«Sognavamo l'Europa, l'ho visto sparire in mare»

Dalla Rassegna stampa

Erano due amici cresciuti nelle stesse strade sterrate della periferia di Asmara. Avevano studiato letteratura araba e turismo. Parlavano inglese e ogni tanto sbirciavano il mondo da un computer insieme. Pensando sempre alla fuga dall’Eritrea. La stessa che Asmeron, secco e lungo come Amir, aveva programmato da due anni, da quando la giovanissima moglie aveva raggiunto i suoi genitori in Norvegia. «Se vai tu, vengo anch’io», annunciò tre mesi fa Amir, festeggiando con il niente che avevano il compleanno, la stessa età di entrambi, 22 anni. Ma la vita s’è fermata di botto per Amir, che Asmeron ha riconosciuto fra i 13 cadaveri spiaggiati lunedì mattina come delfini di un mare crudele sulla battigia di Samperi, a due passi da Pozzallo, sotto Scicli, il teatro delle fiction del commissario Montalbano e delle tragedie reali. Ha spezzato anche questa fresca amicizia l’orrore dell’ultimo lutto del Mediterraneo provocato dalla violenza di scafisti senz’anima, decisi a liberare il barcone incagliato nella secca spingendo in mare i migranti che non sapevano nuotare. Cinque siriani e due egiziani, adesso agli arresti. «Non avevo mai nuotato nemmeno io», spiega Asmeron. «E non aveva mai provato nemmeno Amir che ho visto andare giù e risalire tante volte fra le onde, mentre io ce l’ho fatta, non so come, pur bevendo acqua a volontà, vomitando poi schiuma come fosse bava, lo stomaco stretto da una morsa, forse aiutato da qualcuno, ma senza memoria, gli occhi rivolti verso Amir che io non potevo aiutare e che a un tratto non ho più visto...».

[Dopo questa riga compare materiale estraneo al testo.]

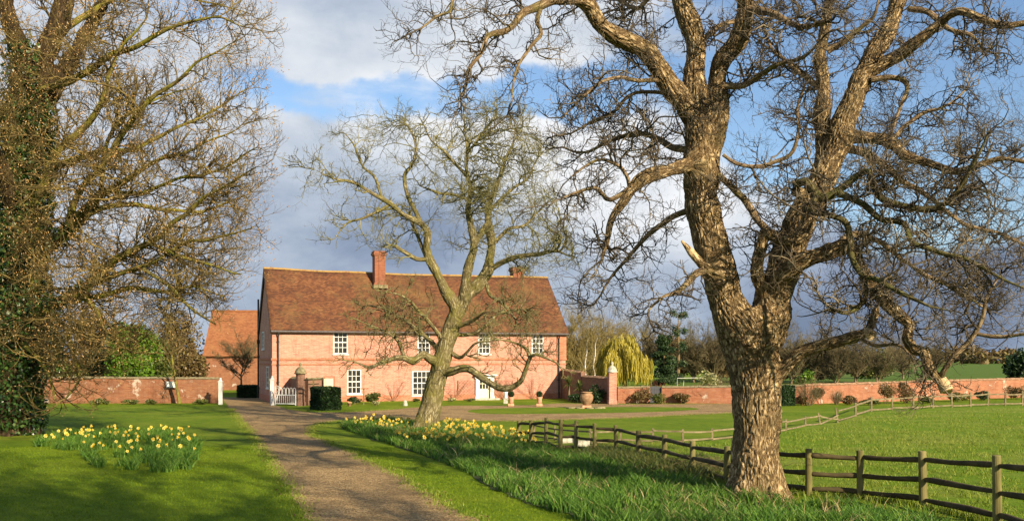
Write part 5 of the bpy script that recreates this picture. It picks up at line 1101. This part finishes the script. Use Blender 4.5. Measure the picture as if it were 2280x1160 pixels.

È il racconto di un ragazzo triste e arrabbiato perché dice di avere anche preso «qualche manganellata senza ragione» in un Centro accoglienza da dove tutti vogliono andare via. «Che male c’è a ripetere che ho bisogno di rimettermi in viaggio verso mia moglie?», chiede Asmeron con pacatezza, sapendo che le forze di polizia hanno fatto un gran lavoro, ma deciso a rivendicare quelli che è certo siano i propri diritti. A gran voce. Come Ibraim Nasser, 19 anni, fascetta al polso, numero «149 F», tutti schedati per facilitare la fila a pranzo e cena. S’adatta malamente alle regole e al clima che si respira dentro il capannone trasformato in dormitorio, cento materassini per terra, anche Haimoneth, 20 anni, pure lei con la Norvegia nel cuore: «Mi aspettano i miei genitori. Devo andare, non restare qui. Ma sembra proibito dirlo, chiederlo...».

Adesso che ha riconosciuto pure nelle foto scattate al cadavere il suo amico del cuore, Asmeron ricorda: «Siamo partiti insieme, come sempre nella vita, da quando giocavamo a calcio fra le case del nostro quartiere. Stesso camion. La traversata nel deserto fino a Tripoli... La Sicilia? Solo un punto di passaggio. Si, forse Amir sarebbe venuto con me, da mia moglie in Norvegia. O, forse, si sarebbe diretto in Svezia dove ha un fratello che lavora, informato del viaggio, convinto che un giorno lo vedrà arrivare...». Anche per questa tragedia, per le altre 12 vittime di lunedì, per i lutti susseguitisi in una terribile estate, ieri sera si sono illuminate mille fiaccole per le strade di Scicli, giorno di lutto cittadino, come a Modica. Un segno per accendere l’attenzione che manca all’Europa, ai Paesi del Nord, gli stessi dove Amir non è riuscito ad andare e che Asmeron vorrebbe raggiungere.